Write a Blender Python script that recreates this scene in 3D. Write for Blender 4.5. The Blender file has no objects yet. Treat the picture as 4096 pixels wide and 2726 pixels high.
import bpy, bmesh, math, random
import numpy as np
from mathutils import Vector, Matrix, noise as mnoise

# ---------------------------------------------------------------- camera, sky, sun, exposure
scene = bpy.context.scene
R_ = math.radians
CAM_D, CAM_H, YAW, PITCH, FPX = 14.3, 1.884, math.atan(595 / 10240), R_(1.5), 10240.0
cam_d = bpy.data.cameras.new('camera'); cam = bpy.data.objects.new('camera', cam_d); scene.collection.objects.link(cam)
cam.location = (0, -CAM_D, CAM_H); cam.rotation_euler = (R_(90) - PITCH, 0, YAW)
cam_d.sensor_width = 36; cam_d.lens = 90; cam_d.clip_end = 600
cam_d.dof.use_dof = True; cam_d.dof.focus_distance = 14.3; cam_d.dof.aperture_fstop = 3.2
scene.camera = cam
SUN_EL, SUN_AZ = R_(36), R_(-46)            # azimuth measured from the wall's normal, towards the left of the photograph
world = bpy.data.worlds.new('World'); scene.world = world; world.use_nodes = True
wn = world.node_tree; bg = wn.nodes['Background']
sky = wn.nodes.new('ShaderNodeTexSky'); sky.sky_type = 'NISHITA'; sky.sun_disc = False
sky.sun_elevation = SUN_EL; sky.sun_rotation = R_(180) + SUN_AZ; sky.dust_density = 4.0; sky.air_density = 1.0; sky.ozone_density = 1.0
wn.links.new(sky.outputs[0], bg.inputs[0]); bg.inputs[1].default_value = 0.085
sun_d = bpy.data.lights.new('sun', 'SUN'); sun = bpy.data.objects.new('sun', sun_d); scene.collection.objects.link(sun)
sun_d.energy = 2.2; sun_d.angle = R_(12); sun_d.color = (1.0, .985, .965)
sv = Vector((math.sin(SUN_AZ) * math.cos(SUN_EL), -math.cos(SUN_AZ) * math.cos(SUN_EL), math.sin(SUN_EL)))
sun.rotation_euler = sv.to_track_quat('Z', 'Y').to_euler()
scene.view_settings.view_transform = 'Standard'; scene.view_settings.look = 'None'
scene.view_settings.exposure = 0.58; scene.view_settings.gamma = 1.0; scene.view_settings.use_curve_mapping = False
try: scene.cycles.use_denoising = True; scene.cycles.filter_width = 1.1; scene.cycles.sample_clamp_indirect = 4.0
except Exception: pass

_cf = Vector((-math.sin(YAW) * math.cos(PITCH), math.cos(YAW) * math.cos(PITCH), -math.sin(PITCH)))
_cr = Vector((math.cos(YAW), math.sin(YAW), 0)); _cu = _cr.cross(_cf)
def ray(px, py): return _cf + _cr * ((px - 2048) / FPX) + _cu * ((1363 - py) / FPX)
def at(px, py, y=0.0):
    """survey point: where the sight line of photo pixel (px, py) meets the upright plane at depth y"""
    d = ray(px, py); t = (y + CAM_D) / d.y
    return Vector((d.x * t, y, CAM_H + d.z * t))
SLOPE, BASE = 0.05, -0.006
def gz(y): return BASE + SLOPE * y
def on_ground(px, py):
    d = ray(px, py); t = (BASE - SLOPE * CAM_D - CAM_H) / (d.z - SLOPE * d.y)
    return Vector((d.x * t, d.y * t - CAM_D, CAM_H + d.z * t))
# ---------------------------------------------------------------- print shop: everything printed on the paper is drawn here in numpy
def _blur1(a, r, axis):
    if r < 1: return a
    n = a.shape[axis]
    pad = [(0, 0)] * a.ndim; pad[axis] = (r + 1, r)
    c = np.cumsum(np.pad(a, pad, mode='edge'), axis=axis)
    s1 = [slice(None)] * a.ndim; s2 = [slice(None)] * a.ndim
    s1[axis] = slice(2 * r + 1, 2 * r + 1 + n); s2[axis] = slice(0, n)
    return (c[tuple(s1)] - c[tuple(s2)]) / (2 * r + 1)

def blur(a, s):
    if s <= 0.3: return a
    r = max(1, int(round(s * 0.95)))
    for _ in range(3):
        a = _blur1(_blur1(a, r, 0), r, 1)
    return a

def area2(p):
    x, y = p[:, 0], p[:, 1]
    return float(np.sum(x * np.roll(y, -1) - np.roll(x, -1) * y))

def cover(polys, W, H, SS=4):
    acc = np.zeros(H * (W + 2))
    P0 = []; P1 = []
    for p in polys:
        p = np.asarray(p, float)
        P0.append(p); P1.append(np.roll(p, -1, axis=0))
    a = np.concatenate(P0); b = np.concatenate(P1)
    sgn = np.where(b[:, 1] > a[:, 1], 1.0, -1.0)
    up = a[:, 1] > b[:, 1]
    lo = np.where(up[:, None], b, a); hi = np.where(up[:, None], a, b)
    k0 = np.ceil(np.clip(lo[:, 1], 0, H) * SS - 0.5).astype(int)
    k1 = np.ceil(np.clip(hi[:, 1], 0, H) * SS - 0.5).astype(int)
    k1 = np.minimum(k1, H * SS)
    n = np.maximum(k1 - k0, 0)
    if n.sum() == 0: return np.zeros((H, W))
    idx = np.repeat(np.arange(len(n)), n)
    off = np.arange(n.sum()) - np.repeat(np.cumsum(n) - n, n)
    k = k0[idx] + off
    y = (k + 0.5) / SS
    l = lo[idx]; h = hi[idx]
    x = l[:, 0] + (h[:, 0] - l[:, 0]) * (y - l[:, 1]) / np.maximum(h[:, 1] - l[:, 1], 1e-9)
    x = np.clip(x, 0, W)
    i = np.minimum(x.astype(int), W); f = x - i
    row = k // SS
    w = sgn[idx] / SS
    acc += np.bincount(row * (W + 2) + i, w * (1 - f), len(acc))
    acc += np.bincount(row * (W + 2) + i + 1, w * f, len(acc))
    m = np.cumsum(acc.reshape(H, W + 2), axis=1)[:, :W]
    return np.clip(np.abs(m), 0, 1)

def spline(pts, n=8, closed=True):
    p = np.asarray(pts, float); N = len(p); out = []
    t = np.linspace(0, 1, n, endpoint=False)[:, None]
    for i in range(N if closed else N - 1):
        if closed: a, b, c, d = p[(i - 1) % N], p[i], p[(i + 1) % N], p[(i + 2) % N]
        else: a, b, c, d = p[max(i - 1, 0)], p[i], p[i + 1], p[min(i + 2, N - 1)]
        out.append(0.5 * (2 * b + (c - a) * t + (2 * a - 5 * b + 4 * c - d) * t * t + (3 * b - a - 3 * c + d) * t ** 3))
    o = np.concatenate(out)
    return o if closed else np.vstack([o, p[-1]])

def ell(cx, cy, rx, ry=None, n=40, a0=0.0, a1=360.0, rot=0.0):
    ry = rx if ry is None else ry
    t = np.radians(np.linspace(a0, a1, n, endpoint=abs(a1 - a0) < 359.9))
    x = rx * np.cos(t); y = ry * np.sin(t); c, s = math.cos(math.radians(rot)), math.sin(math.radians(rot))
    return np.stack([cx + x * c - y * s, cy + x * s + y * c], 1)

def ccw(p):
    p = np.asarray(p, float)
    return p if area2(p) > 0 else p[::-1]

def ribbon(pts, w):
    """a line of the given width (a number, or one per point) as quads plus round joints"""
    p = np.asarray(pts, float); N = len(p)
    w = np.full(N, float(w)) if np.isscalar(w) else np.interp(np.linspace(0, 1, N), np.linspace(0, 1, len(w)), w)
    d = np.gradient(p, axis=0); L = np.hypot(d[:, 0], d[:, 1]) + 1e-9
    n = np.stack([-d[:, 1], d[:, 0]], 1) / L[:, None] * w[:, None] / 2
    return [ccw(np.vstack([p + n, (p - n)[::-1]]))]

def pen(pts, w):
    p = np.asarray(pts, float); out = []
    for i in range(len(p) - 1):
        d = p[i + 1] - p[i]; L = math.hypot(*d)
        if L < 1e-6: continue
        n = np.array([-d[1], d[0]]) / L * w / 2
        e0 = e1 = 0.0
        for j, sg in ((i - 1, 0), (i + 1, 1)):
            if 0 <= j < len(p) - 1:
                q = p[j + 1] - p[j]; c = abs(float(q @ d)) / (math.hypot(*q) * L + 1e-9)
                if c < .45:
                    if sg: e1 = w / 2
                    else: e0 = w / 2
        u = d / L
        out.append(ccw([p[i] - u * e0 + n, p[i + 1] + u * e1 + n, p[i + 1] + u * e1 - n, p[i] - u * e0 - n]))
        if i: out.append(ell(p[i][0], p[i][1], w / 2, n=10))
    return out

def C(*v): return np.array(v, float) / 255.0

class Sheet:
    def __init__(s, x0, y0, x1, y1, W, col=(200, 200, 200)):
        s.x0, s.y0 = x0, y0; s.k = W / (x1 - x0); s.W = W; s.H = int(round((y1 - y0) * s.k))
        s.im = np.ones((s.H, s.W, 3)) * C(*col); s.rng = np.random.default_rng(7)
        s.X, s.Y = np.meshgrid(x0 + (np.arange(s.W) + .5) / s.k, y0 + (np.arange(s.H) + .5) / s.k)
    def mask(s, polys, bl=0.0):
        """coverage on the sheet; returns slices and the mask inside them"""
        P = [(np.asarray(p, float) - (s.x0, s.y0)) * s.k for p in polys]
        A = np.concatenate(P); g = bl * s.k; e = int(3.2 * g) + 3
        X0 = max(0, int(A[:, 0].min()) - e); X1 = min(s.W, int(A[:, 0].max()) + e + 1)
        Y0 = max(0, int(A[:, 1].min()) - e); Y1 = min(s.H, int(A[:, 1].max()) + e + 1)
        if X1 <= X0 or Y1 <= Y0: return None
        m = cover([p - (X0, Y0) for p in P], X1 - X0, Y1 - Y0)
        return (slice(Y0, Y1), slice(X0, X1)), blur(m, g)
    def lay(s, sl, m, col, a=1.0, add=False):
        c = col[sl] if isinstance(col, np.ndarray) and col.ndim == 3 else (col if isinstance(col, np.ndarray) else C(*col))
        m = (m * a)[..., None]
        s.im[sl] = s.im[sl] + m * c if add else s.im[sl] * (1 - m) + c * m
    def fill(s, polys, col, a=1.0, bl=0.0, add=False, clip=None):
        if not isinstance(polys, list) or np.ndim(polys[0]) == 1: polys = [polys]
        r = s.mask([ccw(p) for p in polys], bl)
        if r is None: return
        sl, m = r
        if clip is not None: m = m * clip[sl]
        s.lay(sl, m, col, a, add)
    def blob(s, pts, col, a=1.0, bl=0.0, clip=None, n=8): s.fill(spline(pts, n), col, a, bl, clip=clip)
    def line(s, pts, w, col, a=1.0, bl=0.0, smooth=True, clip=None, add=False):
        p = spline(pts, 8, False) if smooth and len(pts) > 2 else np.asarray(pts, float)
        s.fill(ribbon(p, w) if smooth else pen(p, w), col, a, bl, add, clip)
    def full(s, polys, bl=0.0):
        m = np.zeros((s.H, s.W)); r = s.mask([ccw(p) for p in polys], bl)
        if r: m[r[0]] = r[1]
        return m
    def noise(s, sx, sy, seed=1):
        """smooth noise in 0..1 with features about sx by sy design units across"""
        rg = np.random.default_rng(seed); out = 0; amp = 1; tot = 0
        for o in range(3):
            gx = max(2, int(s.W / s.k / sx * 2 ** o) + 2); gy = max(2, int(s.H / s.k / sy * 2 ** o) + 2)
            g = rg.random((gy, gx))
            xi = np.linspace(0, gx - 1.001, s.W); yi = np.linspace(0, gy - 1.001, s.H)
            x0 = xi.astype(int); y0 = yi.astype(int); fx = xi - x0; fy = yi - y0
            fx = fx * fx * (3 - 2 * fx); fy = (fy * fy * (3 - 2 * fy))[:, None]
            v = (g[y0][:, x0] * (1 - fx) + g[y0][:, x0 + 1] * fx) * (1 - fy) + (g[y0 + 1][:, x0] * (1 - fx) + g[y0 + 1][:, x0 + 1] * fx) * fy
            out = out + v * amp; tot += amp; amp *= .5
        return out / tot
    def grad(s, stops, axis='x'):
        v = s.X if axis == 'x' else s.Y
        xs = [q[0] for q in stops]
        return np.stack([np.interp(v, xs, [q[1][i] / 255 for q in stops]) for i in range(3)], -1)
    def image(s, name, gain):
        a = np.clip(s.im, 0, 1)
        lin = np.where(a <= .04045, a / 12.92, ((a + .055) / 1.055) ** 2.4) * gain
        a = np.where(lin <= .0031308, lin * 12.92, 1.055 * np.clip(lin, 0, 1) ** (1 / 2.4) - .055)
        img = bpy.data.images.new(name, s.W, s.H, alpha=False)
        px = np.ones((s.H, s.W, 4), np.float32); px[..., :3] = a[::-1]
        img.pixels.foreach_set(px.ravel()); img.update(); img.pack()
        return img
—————
● **Stated task**:
Return exactly the lines that run from the top of the listing above to the line containing "from mathutils import", please, keeping both end lines and leaving out everything else.

● **Output of the task**:
Write a Blender Python script that recreates this scene in 3D. Write for Blender 4.5. The Blender file has no objects yet. Treat the picture as 4096 pixels wide and 2726 pixels high.
import bpy, bmesh, math, random
import numpy as np
from mathutils import Vector, Matrix, noise as mnoise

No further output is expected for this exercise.